После первого выхода на берег – экскурсии за город, состоявшейся в четверг, в воскресенье ученики посещают Рио. Воскресенье это падает на 18 февраля, то есть на воскресенье масленицы, когда в торжественной обстановке открывается трехдневный карнавал – «intrudes». Веселье тогда затопляет город.
Необычайное зрелище. Юные воспитанники с «Гавра и Гваделупы» едва верят своим глазам. Кто мог предположить, что бразильянки, еще на прошлой неделе красневшие от одного приветливого взгляда, способны на такие рискованные забавы?
Истомившись за год в домашнем затворничестве, а в лучшем случае изнемогая от постоянного и строжайшего надзора, они с каким-то неистовством отдаются краткому веселью трехдневного празднества. В это воскресенье они уже с трех часов у окна, на varandas или у двери – белое платье, алый цветок за корсажем – и, высмотрев среди проходящих мимо мужчин тех, кто им нравится – негры, само собой разумеется, не в счет, – кидают в них маленькими разноцветными шариками, слепленными из воска, – их называют здесь «limoes de cher» – «гранаты-завлекалочки», которые, попав в цель, лопаются, распространяя вокруг запах дешевой парфюмерии (внутри этих «гранат» ароматизированная жидкость). Это больше чем избрание, это приглашение, и каждый отмеченный таким образом мужчина имеет право поцеловать женщину прямо в губы. Женщины тоже становятся мишенью «limoes de cher» – ведь, находясь на улице, мужчины хотят обратить на себя внимание, стать, в свою очередь, избранными жертвами красавиц.
Эдуард и его товарищи веселятся до шести часов вечера, когда забавам этим приходит конец34. «Я набил „гранатами“ полные карманы и отражал удары как мог», – напишет Эдуард матери, не слишком распространяясь по поводу подробностей самого праздника.
Пружинящая легкая походка, правильные черты лица, светлый тон кожи, успевшей за время восьминедельного морского путешествия покрыться легким загаром, живой взгляд, красиво очерченный рот, складывающийся в насмешливую улыбку, – Эдуард более чем привлекателен.

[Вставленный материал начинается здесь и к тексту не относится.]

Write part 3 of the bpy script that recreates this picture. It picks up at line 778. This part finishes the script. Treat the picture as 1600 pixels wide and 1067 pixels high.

Можно не сомневаться, что прекрасные senoras жаждали попасть «гранатой» в этого голубоглазого белокурого парижанина. Можно, бесспорно, не сомневаться и в том, что он тоже, пылая от смущения, не упускал оказии прикоснуться губами к ротику бразильских шутниц.
Что с того! Вскоре в письме к кузену Жюлю де Жуи появятся горькие в своей неосознанной безнравственности фразы о бразильянках. Они вовсе не заслуживают легкомысленной репутации, приписываемой им порою во Франции, скажет он, нет существа более ханжески-добродетельного и глупого, чем бразильянка.